Question

The volume integral of the function \( f(r, \theta, \phi) = r^2 \cos\theta \) over the region \( 0 \leq r \leq 2, 0 \leq \theta \leq \frac{\pi}{3} \) and \( 0 \leq \phi \leq 2\pi \) is:

Hint:

When solving volume integrals in spherical coordinates, make sure to include the appropriate \( r^2 \sin\theta \) factor and adjust limits accordingly.

Answer 1

Step 1: Set up the integral.
We are given the function \( f(r, \theta, \phi) = r^2 \cos\theta \) and the region of integration \( 0 \leq r \leq 2, 0 \leq \theta \leq \frac{\pi}{3}, 0 \leq \phi \leq 2\pi \).
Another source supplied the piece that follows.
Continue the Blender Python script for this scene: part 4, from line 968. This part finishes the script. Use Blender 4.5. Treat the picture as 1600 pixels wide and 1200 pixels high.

The volume integral is: \[ I = \int_0^{2\pi} \int_0^{\frac{\pi}{3}} \int_0^2 r^2 \cos\theta \, r^2 \sin\theta \, dr \, d\theta \, d\phi \] Step 2: Perform the integration over \( r \).
The first part of the integral involves the \( r \) terms: \[ \int_0^2 r^4 \, dr = \frac{r^5}{5} \Bigg|_0^2 = \frac{32}{5} \] Step 3: Perform the integration over \( \theta \).
Now integrate with respect to \( \theta \): \[ \int_0^{\frac{\pi}{3}} \cos\theta \sin\theta \, d\theta = \frac{1}{2} \int_0^{\frac{\pi}{3}} \sin(2\theta) \, d\theta \] This results in: \[ \frac{1}{2} \left[ -\frac{\cos(2\theta)}{2} \right]_0^{\frac{\pi}{3}} = \frac{1}{2} \left( -\frac{\cos\left(\frac{2\pi}{3}\right)}{2} + \frac{1}{2} \right) = \frac{1}{2} \times \frac{1}{2} = \frac{1}{4} \] Step 4: Perform the integration over \( \phi \).
Now integrate over \( \phi \): \[ \int_0^{2\pi} d\phi = 2\pi \] Step 5: Final Calculation.
Now, combining all parts: \[ I = \frac{32}{5} \times \frac{1}{4} \times 2\pi = \frac{16\pi}{5} \] Step 6: Conclusion.
Thus, the value of the integral is \( \frac{16\pi}{5} \).